Chapter I General Principles
Article 1
These Regulations are adopted under Article 93 of the Securities Investment Trust and Consulting Act.
Article 2
A securities investment trust enterprise (SITE), or a securities investment consulting enterprise (SICE) that conducts discretionary investment business (hereinafter collectively referred to as "enterprise"), shall establish and operate an internal control system in compliance with these Regulations.
Article 3
The internal control system of an enterprise is a management process designed by management, passed by the board of directors, and implemented by the board of directors, management, and other personnel, with the aim of promoting sound operations of the enterprise and providing reasonable assurance regarding the achievement of the following objectives:
1. Effectiveness and efficiency of operations.
2. Reliability of financial reporting.
3. Compliance with applicable laws and regulations.
The objective of effectiveness and efficiency of operations referred to in subparagraph 1 of the preceding paragraph includes objectives such as profits, operating performance, and safeguarding of assets.

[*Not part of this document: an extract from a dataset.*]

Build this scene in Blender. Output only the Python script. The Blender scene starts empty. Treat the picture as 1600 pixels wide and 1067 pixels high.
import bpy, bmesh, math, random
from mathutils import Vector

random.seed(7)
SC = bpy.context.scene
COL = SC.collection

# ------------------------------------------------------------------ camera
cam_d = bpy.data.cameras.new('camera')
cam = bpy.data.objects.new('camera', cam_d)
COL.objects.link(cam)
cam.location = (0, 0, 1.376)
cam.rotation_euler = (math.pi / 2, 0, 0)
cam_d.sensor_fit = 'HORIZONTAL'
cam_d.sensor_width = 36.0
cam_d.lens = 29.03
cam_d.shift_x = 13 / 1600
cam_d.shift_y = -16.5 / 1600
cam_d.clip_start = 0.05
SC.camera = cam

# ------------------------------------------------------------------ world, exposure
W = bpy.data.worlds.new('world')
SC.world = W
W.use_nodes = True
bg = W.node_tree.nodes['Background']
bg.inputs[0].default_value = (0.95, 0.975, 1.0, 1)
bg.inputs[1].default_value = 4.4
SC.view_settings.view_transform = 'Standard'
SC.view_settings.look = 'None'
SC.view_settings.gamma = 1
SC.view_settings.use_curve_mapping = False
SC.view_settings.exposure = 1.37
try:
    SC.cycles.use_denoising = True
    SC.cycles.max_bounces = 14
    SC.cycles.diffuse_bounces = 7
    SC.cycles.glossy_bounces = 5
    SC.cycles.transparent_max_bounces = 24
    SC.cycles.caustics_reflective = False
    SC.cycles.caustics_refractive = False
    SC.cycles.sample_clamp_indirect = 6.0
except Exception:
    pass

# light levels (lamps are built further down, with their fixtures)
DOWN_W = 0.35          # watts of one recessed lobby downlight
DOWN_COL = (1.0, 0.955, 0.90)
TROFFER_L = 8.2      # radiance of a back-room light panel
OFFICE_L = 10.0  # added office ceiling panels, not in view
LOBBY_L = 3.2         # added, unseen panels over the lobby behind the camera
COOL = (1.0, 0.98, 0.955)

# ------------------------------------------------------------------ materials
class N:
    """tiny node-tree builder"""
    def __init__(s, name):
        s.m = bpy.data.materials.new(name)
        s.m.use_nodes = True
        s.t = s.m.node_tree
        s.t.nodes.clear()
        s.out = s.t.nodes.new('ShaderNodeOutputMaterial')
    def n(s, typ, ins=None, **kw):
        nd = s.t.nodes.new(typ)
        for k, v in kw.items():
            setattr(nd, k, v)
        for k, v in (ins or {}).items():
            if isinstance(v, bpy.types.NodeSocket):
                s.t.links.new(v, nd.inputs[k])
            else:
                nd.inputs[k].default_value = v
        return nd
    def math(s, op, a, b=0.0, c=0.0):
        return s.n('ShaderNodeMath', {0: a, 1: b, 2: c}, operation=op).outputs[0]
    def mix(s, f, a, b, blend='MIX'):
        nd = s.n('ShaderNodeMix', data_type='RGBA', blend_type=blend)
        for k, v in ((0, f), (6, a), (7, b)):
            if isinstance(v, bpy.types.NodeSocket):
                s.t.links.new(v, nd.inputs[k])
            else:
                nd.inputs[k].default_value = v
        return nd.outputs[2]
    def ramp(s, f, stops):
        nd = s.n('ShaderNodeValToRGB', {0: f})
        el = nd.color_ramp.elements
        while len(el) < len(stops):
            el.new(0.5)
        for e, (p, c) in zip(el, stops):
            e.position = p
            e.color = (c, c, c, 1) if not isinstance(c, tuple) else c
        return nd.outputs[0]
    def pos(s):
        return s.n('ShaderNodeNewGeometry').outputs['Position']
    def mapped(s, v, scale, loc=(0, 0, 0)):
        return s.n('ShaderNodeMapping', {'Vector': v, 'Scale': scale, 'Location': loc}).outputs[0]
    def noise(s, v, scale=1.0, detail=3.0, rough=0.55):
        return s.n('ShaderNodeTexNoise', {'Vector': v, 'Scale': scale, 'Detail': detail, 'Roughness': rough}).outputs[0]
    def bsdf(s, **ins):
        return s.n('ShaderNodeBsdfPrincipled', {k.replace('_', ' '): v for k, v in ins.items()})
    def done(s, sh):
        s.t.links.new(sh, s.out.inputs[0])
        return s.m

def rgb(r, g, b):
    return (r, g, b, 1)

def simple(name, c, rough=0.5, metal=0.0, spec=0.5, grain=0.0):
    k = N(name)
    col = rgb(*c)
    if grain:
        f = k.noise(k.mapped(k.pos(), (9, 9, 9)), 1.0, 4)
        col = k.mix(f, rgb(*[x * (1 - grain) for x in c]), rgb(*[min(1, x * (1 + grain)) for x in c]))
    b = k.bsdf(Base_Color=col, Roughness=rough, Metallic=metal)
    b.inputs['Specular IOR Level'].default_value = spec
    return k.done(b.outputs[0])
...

The objective of reliability of financial reporting referred to in subparagraph 2 of paragraph 1 includes objectives such as the preparation of financial statements for external purposes in accordance with generally accepted accounting principles and transactions being made with proper approval.
Article 4
An enterprise shall document its internal control system, including internal audit implementation rules, and have them passed by the board of directors. If any director expresses a dissenting opinion, where stated in minutes or in a written statement, the enterprise shall submit the dissenting opinion to each and all supervisors, together with the internal control system that has been passed by the board of directors. The same shall apply to any amendment thereto.
Where an enterprise has established the position of independent director, when it submits its internal control system for deliberation by the board of directors pursuant to the preceding paragraph, the board of directors shall take into full consideration each independent director's opinion; where an independent director has an objection or reservation, the objection or reservation shall be recorded in the minutes of the meeting of the board of directors.
Where an enterprise has established an audit committee in accordance with the Securities and Exchange Act, any adoption of or amendment to its internal control system shall be subject to the consent of one-half or more of the entire membership of the audit committee and be submitted to the board of directors for a resolution.
Any matter under the preceding paragraph that has not been approved with the consent of one-half or more of the entire membership of the audit committee may be adopted with the consent of two-thirds or more of the entire board of directors, and the resolution of the audit committee shall be recorded in the board of directors meeting minutes.
The term "entire membership of the audit committee" as used in paragraph 3, and the term "entire board of directors" as used in the preceding paragraph, shall be calculated as the number of members/directors actually in office.